We propose a decentralized reinforcement learning solution for multi-agent shepherding of non-cohesive targets using policy-gradient methods. Our architecture integrates target-selection with target-driving through Proximal Policy Optimization, overcoming discrete-action constraints of previous Deep Q-Network approaches and enabling smoother agent trajectories. This model-free framework effectively solves the shepherding problem without prior dynamics knowledge. Experiments demonstrate our method's effectiveness and scalability with increased target numbers and limited sensing capabilities.

Figures (6)

• Figure 1: Two-layer feedback control scheme: each herder $\mathbf{H}_{i,j}$ detects the other agents' positions and selects the target $\mathbf{T}_{i,j}^*$ to control via the target-selection policy, which is then driven according to the driving policy, that outputs the velocity $\mathbf{u}$ of the corresponding herder.
• Figure 2: Learning curves during training: (a)Driving policy cumulative reward, smoothed via moving average of 200 samples; (b)Target-selection policy cumulative reward, smoothed via moving average of 2000 samples. For both policies only the first half of the training is shown, to highlight the learning phase.

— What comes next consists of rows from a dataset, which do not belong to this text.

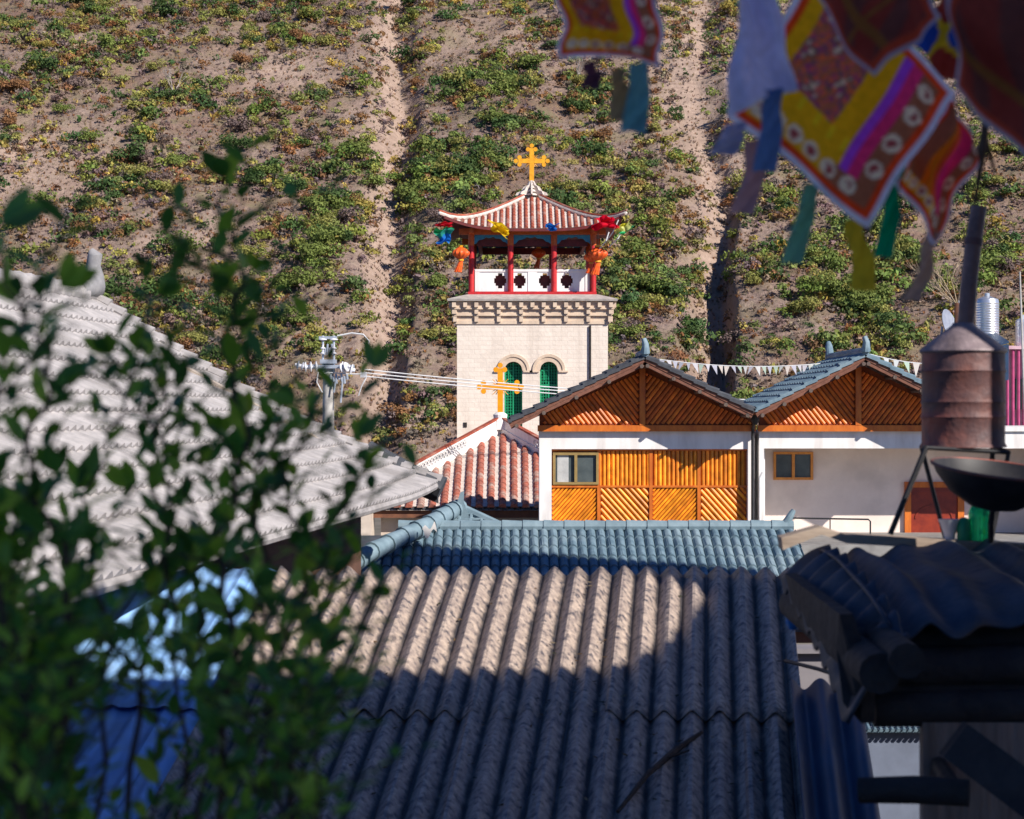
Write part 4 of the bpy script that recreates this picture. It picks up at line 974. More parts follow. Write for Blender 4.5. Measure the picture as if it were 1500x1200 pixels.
tank(1498, 466, 510, 62, .22, 'smaller steel water tank cut off by the right edge of the photo')
pk = thing('pink_building', 'bright pink building at the right edge of the photo', 'building', (xt(1520, 61), 63, 0))
mb = MB(); mb.box((xt(1479, 61), 61, 0), (xt(1640, 61), 66, zt(512, 61))); mb.build('wall', M['pink'], pk)
mb = MB(); mb.box((xt(1474, 61), 60.7, zt(512, 61)), (xt(1645, 61), 66, zt(507, 61))); mb.build('roof_slab', M['pink'], pk)
mb = MB()
for p in (1476, 1484, 1492, 1500, 1508): mb.tube([P(p, 625, 60.8), P(p, 510, 60.8)], .045, 8)
mb.build('railing', mat('red pink rail', (.5,.08,.2), (.35,.05,.14)), pk)
mb = MB(); mb.box((xt(1487, 60.9), 60.9, zt(600, 61)), (xt(1530, 60.9), 60.98, zt(555, 61))); mb.build('window', M['glass'], pk)
mb = MB(); a, b = P(1436, 512, 60), P(1478, 503, 60); mb.prism([a, b, b+Vector((0, 3, .6)), a+Vector((0, 3, .6))], (0, 0, .06)); mb.prism([a-Z_*.02, b-Z_*.02, b-Z_*1.1, a-Z_*1.1], (0, .05, 0))
tag(mb.build('awning', M['bluesheet']), 'blue sheet awning left of the pink building', 'awning')
mb = MB(); mb.tube([P(1502, 620, 59), P(1494, 398, 59)], [.04, .025], 6); tag(mb.build('thin_mast', M['concrete']), 'thin pale mast rising at the right edge of the photo', 'mast')
bt = thing('bare_tree', 'leafless pale brush with many fine branches behind the chimney', 'bare tree', P(1403, 540, 63))
b_ = P(1403, 450, 63); mb = MB(); mb.tube([P(1403, 560, 63), b_], [.09, .05], 6); mb.build('trunk', M['drybark'], bt)
twig_tree('crown', b_, 2.0, .75, M['drybark'], random.Random(12), bt, n=9, r0=.022, lean=(-.75, 0), depth=2)
ds = MB(); c = P(1386, 478, 62); ds.lathe(c, [(.01, 0), (.28, .03), (.5, .12), (.52, .14), (.28, .06), (.02, .03)], 20, axis=Vector((.7, -.5, .25)))
ds.tube([c+Vector((-.1, .1, 0)), c+Vector((-.2, .2, -1.6))], .04, 6)
tag(ds.build('dish_antenna', M['greyplate'], None, True), 'grey dish antenna behind the right gable roof', 'dish antenna')
mb = MB(); mb.tube([P(1401, 600, 60), P(1402, 444, 60)], .08, 8); tag(mb.build('red_post', M['brown']), 'red brown post beside the dish antenna', 'post')
mb = MB(); mb.box((xt(1405.5, 60), 60.1, zt(600, 60)), (xt(1410, 60), 60.2, zt(440, 60))); tag(mb.build('white_batten', M['white']), 'thin white batten beside the red brown post', 'batten')

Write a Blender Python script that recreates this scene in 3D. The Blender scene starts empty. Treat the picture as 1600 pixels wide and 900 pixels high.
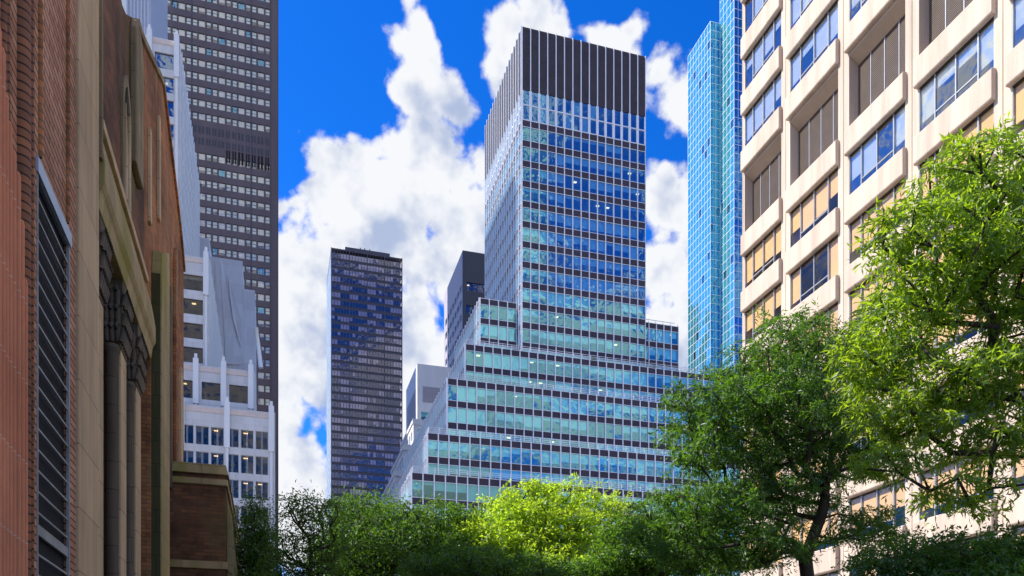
import bpy, math, random
import numpy as np
R = random.Random(7)
NP = np.random.default_rng(11)
sc = bpy.context.scene
COL = sc.collection

# ---------------------------------------------------------------- camera geometry
TH = math.radians(16.3)          # the avenue runs along +Y, the lens is turned a little to the right of it
FPX = 1281.0                     # focal length in photo pixels (1600 wide)
HZ = 1113.0                      # the horizon lies below the frame (shift lens)
EYE = 1.7
def ray(px):
    u = (px - 800) / FPX
    return u * math.cos(TH) + math.sin(TH), -u * math.sin(TH) + math.cos(TH)
def rat(px):
    x, y = ray(px); return x / y
def zat(px, py, Y):
    return (HZ - py) / FPX * Y / ray(px)[1] + EYE
def pix(x, y, z):
    f = x * math.sin(TH) + y * math.cos(TH)
    r = x * math.cos(TH) - y * math.sin(TH)
    if f < 0.5: return None
    return 800 + FPX * r / f, HZ - FPX * (z - EYE) / f

# ---------------------------------------------------------------- mesh helpers
class MB:
    def __init__(s): s.v = []; s.f = []; s.m = []; s.mats = []; s.smooth = []
    def mi(s, mat):
        if mat not in s.mats: s.mats.append(mat)
        return s.mats.index(mat)
    def poly(s, pts, mat, smooth=False):
        i = len(s.v); s.v += [tuple(p) for p in pts]
        s.f.append(list(range(i, i + len(pts)))); s.m.append(s.mi(mat)); s.smooth.append(smooth)
    def hexa(s, p, mat):             # p: bottom 4 ccw, top 4
        i = len(s.v); s.v += [tuple(q) for q in p]; k = s.mi(mat)
        for f in ((3, 2, 1, 0), (4, 5, 6, 7), (0, 1, 5, 4), (1, 2, 6, 5), (2, 3, 7, 6), (3, 0, 4, 7)):
            s.f.append([i + a for a in f]); s.m.append(k); s.smooth.append(False)
    def box(s, x0, x1, y0, y1, z0, z1, mat):
        s.hexa([(x0, y0, z0), (x1, y0, z0), (x1, y1, z0), (x0, y1, z0),
                (x0, y0, z1), (x1, y0, z1), (x1, y1, z1), (x0, y1, z1)], mat)
    def lbox(s, F, a0, a1, b0, b1, z0, z1, mat):
        P = [F.p(a0, b1), F.p(a1, b1), F.p(a1, b0), F.p(a0, b0)]
        if not F.ccw: P = P[::-1]
        s.hexa([(x, y, z0) for x, y in P] + [(x, y, z1) for x, y in P], mat)
    def lquad(s, F, a0, a1, b, z0, z1, mat):
        A, B = F.p(a0, b), F.p(a1, b)
        q = [(A[0], A[1], z0), (B[0], B[1], z0), (B[0], B[1], z1), (A[0], A[1], z1)]
        s.poly(q if F.ccw else q[::-1], mat)
    def prism(s, prof, mat, fn):     # prof: 2-D outline, fn(u, v, k) -> xyz for k = 0 / 1
        n = len(prof)
        A = [fn(u, v, 0) for u, v in prof]; B = [fn(u, v, 1) for u, v in prof]
        i = len(s.v); s.v += A + B; k = s.mi(mat)
        fs = [list(range(n - 1, -1, -1)), list(range(n, 2 * n))]
        for j in range(n):
            q = (j + 1) % n; fs.append([j, q, n + q, n + j])
        for f in fs: s.f.append([i + a for a in f]); s.m.append(k); s.smooth.append(False)
    def tube(s, pts, rad, mat, n=8, cap=True):
        pts = [np.array(p, float) for p in pts]; k = s.mi(mat); i0 = len(s.v)
        for j, p in enumerate(pts):
            d = pts[min(j + 1, len(pts) - 1)] - pts[max(j - 1, 0)]
            d = d / (np.linalg.norm(d) + 1e-9)
            a = np.cross(d, (0, 0, 1) if abs(d[2]) < .9 else (1, 0, 0)); a /= np.linalg.norm(a); b = np.cross(d, a)
            r = rad[j] if hasattr(rad, '__len__') else rad
            for q in range(n):
                w = 2 * math.pi * q / n
                s.v.append(tuple(p + r * (a * math.cos(w) + b * math.sin(w))))
        for j in range(len(pts) - 1):
            for q in range(n):
                q2 = (q + 1) % n; A = i0 + j * n
                s.f.append([A + q, A + n + q, A + n + q2, A + q2][::-1]); s.m.append(k); s.smooth.append(True)
        if cap:
            s.f.append([i0 + q for q in range(n)]); s.m.append(k); s.smooth.append(False)
            e = i0 + (len(pts) - 1) * n
            s.f.append([e + q for q in range(n)][::-1]); s.m.append(k); s.smooth.append(False)
    def lathe(s, x, y, prof, mat, n=16):     # prof: (r, z)
        s_, k = len(s.v), s.mi(mat)
        for r, z in prof:
            for q in range(n):
                w = 2 * math.pi * q / n; s.v.append((x + r * math.cos(w), y + r * math.sin(w), z))
        for j in range(len(prof) - 1):
            for q in range(n):
                q2 = (q + 1) % n; A = s_ + j * n
                s.f.append([A + q, A + q2, A + n + q2, A + n + q]); s.m.append(k); s.smooth.append(True)
        e = s_ + (len(prof) - 1) * n
        s.f.append([e + q for q in range(n)]); s.m.append(k); s.smooth.append(False)
    def build(s, name, parent=None, bevel=0):
        me = bpy.data.meshes.new(name)
        off = parent.matrix_world.translation if False else (WLOC(parent) if parent else (0, 0, 0))
        me.from_pydata([(a - off[0], b - off[1], c - off[2]) for a, b, c in s.v], [], s.f)
        for m in s.mats: me.materials.append(m)
        me.polygons.foreach_set('material_index', s.m)
        me.polygons.foreach_set('use_smooth', s.smooth)
        me.update()
        o = bpy.data.objects.new(name, me); COL.objects.link(o)
        if parent: o.parent = parent
        if bevel:
            b = o.modifiers.new('bevel', 'BEVEL'); b.width = bevel; b.segments = 2; b.limit_method = 'ANGLE'
        return o
def WLOC(o):
    x = y = z = 0
    while o: x += o.location.x; y += o.location.y; z += o.location.z; o = o.parent
    return x, y, z
class Fr:
    def __init__(s, kind, x, y):
        s.kind = kind; s.x = x; s.y = y
        s.t, s.n = {'F': ((1, 0), (0, -1)), 'L': ((0, 1), (-1, 0)), 'R': ((0, 1), (1, 0)), 'B': ((1, 0), (0, 1))}[kind]
        s.ccw = kind in 'FR'
    def p(s, a, b): return s.x + s.t[0] * a + s.n[0] * b, s.y + s.t[1] * a + s.n[1] * b
def thing(name, label, cat, loc, group=None):
    o = bpy.data.objects.new(name, None); COL.objects.link(o); o.location = loc
    o.empty_display_size = 1; tag(o, label, cat, group); return o
def tag(o, label, cat, group=None):
    o['label'] = label; o['category'] = cat
    if group: o['group'] = group
    return o
def structure(o): o['kind'] = 'structure'; return o

# ---------------------------------------------------------------- materials
class NT:
    def __init__(s, name, world=False):
        s.t = (bpy.data.worlds if world else bpy.data.materials).new(name); s.t.use_nodes = True
        s.n = s.t.node_tree; s.n.nodes.clear()
    def add(s, typ, inp=None, **kw):
        n = s.n.nodes.new(typ)
        for k, v in kw.items(): setattr(n, k, v)
        for k, v in (inp or {}).items():
            if isinstance(v, tuple) and len(v) == 2 and hasattr(v[0], 'outputs'): s.n.links.new(v[0].outputs[v[1]], n.inputs[k])
            elif hasattr(v, 'outputs'): s.n.links.new(v.outputs[0], n.inputs[k])
            else: n.inputs[k].default_value = v
        return n
    def math(s, op, a, b=None, c=None, clamp=False):
        d = {0: a}
        if b is not None: d[1] = b
        if c is not None: d[2] = c
        return s.add('ShaderNodeMath', d, operation=op, use_clamp=clamp)
    def mix(s, f, a, b, bt='MIX'):
        n = s.n.nodes.new('ShaderNodeMix'); n.data_type = 'RGBA'; n.blend_type = bt
        for i, v in ((0, f), (6, a), (7, b)):
            if isinstance(v, tuple) and len(v) == 2: s.n.links.new(v[0].outputs[v[1]], n.inputs[i])
            elif hasattr(v, 'outputs'):
                s.n.links.new(v.outputs[2] if v.bl_idname == 'ShaderNodeMix' else v.outputs[0], n.inputs[i])
            else: n.inputs[i].default_value = v if i == 0 else (*v, 1)[:4]
        return n
    def link(s, a, ai, b, bi): s.n.links.new(a.outputs[ai], b.inputs[bi])
    def pos(s): return s.add('ShaderNodeNewGeometry')
    def wallco(s):                       # (x + y, z, 0): runs along any wall of the street grid
        g = s.pos(); sp = s.add('ShaderNodeSeparateXYZ', {0: (g, 'Position')})
        return s.add('ShaderNodeCombineXYZ', {0: s.math('ADD', (sp, 0), (sp, 1)), 1: (sp, 2), 2: 0.0})
    def out(s, sh): s.add('ShaderNodeOutputMaterial', {0: sh}); return s.t
    def noise(s, scale, detail=4, rough=.55, co=None, dist=0):
        d = {'Scale': scale, 'Detail': detail, 'Roughness': rough, 'Distortion': dist}
        d['Vector'] = co if co is not None else (s.pos(), 'Position')
        return s.add('ShaderNodeTexNoise', d)
    def ramp(s, src, stops):
        n = s.add('ShaderNodeValToRGB', {0: src}); e = n.color_ramp.elements
        while len(e) < len(stops): e.new(.5)
        for k, (p, c) in enumerate(stops):
            e[k].position = p; e[k].color = (*c, 1) if isinstance(c, tuple) else (c, c, c, 1)
        return n
    def bsdf(s, color, rough=.7, spec=.4, metal=0, bump=None, bstr=.3, bdist=.02):
        d = {'Roughness': rough, 'Metallic': metal, 'Specular IOR Level': spec}
        p = s.add('ShaderNodeBsdfPrincipled', d)
        if isinstance(color, tuple) and not hasattr(color[0], 'outputs'): p.inputs[0].default_value = (*color, 1)
        else: s.n.links.new(color.outputs[2] if color.bl_idname == 'ShaderNodeMix' else color.outputs[0], p.inputs[0])
        if bump is not None:
            b = s.add('ShaderNodeBump', {'Height': bump, 'Strength': bstr, 'Distance': bdist}); s.link(b, 0, p, 'Normal')
        return p

def m_plain(name, col, rough=.6, var=.12, scale=1.5, metal=0, spec=.4, streak=False, fine=18):
    t = NT(name)
    n1 = t.noise(scale, 5, .6); n2 = t.noise(fine, 3)
    if streak:
        mp = t.add('ShaderNodeMapping', {'Vector': (t.pos(), 'Position'), 'Scale': (1.3, 1.3, .12)})
        n1 = t.noise(scale, 6, .65, co=mp)
    f = t.math('ADD', t.math('MULTIPLY', n1, .7), t.math('MULTIPLY', n2, .3))
    c = t.ramp(f, [(.3, tuple(v * (1 - var * 1.6) for v in col)), (.55, col), (.75, tuple(min(1, v * (1 + var)) for v in col))])
    return t.out(t.bsdf(c, rough, spec, metal, bump=n2, bstr=.12))

def m_brick(name, c1, c2, mortar, w=.22, h=.078, ms=.012, stain=.5, bump=.6, tint=None):
    t = NT(name); co = t.wallco()
    b = t.add('ShaderNodeTexBrick', {'Vector': co, 'Color1': (*c1, 1), 'Color2': (*c2, 1), 'Mortar': (*mortar, 1), 'Scale': 1.0,
                                     'Mortar Size': ms, 'Mortar Smooth': .15, 'Bias': -.1, 'Brick Width': w, 'Row Height': h})
    n = t.noise(.45, 6, .65); n2 = t.noise(9, 4, .6)
    k = t.ramp(n, [(.35, 1 - stain), (.62, 1.0)])
    c = t.mix(1.0, b, k, 'MULTIPLY')
    c = t.mix(t.math('MULTIPLY', n2, .45), c, t.mix(.5, c, (.05, .03, .02)))
    if tint:
        mp = t.add('ShaderNodeMapping', {'Vector': (t.pos(), 'Position'), 'Scale': (1.2, 1.2, .2)})
        q = t.ramp(t.noise(1.3, 5, .6, co=mp), [(.52, 0.0), (.68, .8)])
        c = t.mix(q, c, tint)
    hgt = t.math('ADD', t.math('MULTIPLY', (b, 'Fac'), -1.0), t.math('MULTIPLY', n2, .5))
    return t.out(t.bsdf(c, .85, .25, bump=hgt, bstr=bump, bdist=.012))

def m_stone(name, col, w=1.1, h=.55, moss=None, mossamt=.55, var=.25, joint=.35, streak=1.0):
    t = NT(name); co = t.wallco()
    b = t.add('ShaderNodeTexBrick', {'Vector': co, 'Color1': (*col, 1), 'Color2': (*[v * .86 for v in col], 1), 'Mortar': (*[v * joint for v in col], 1),
                                     'Scale': 1.0, 'Mortar Size': .008, 'Mortar Smooth': .3, 'Brick Width': w, 'Row Height': h})
    mp = t.add('ShaderNodeMapping', {'Vector': (t.pos(), 'Position'), 'Scale': (1.5, 1.5, .25)})
    n = t.noise(1.2 * streak, 7, .65, co=mp); n2 = t.noise(14, 5, .6)
    k = t.ramp(n, [(.3, 1 - var * 1.5), (.65, 1.0)])
    c = t.mix(1.0, b, k, 'MULTIPLY')
    c = t.mix(t.math('MULTIPLY', n2, .25), c, tuple(v * .55 for v in col))
    if moss:
        q = t.ramp(t.noise(.9, 6, .62, co=mp), [(.6 - mossamt * .3, 0.0), (.78 - mossamt * .3, .9)])
        c = t.mix(q, c, moss)
    hgt = t.math('ADD', t.math('MULTIPLY', (b, 'Fac'), -1.0), t.math('MULTIPLY', n2, .6))
    return t.out(t.bsdf(c, .85, .25, bump=hgt, bstr=.35, bdist=.012))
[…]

• Figure 3: Example of the learned driving policy in a single herder, single target setting: the herder (blue diamond) approaches the target (magenta circle), drives it to the goal region (green circle) and contains it. Big markers show initial positions, small ones show final positions.
• Figure 4: Validation example of the fully learning-based solution in the $N=2, M=5$ scenario: the radii of the herders (blue lines) and targets (magenta lines) are shown, compared to the goal region radius $\rho_\mathrm{G} = 5$ (green dashed line). The herders successfully steer and contain the targets in the goal region.
• Figure 5: Validation results for the learning-based strategies (blue) over 1000 episodes with seeded initial conditions, showing average settling time ${n^\star}$ in steps and average path length $d$ in meters. Compared against the heuristic approach (orange) from lamaShepherdingControlHerdability2024 for both the (a)$N=1,\ M=1$ and (b)$N=2,\ M=5$ configurations. A robustness analysis is also presented by varying the targets’ model parameters by 30% around their nominal values, for both (c)$N=1,\ M=1$ and (d)$N=2,\ M=5$ settings. Box plots are shown for each metric. Mann-Whitney U test was performed on each metric pair yielding $p$-values always smaller than $0.001$.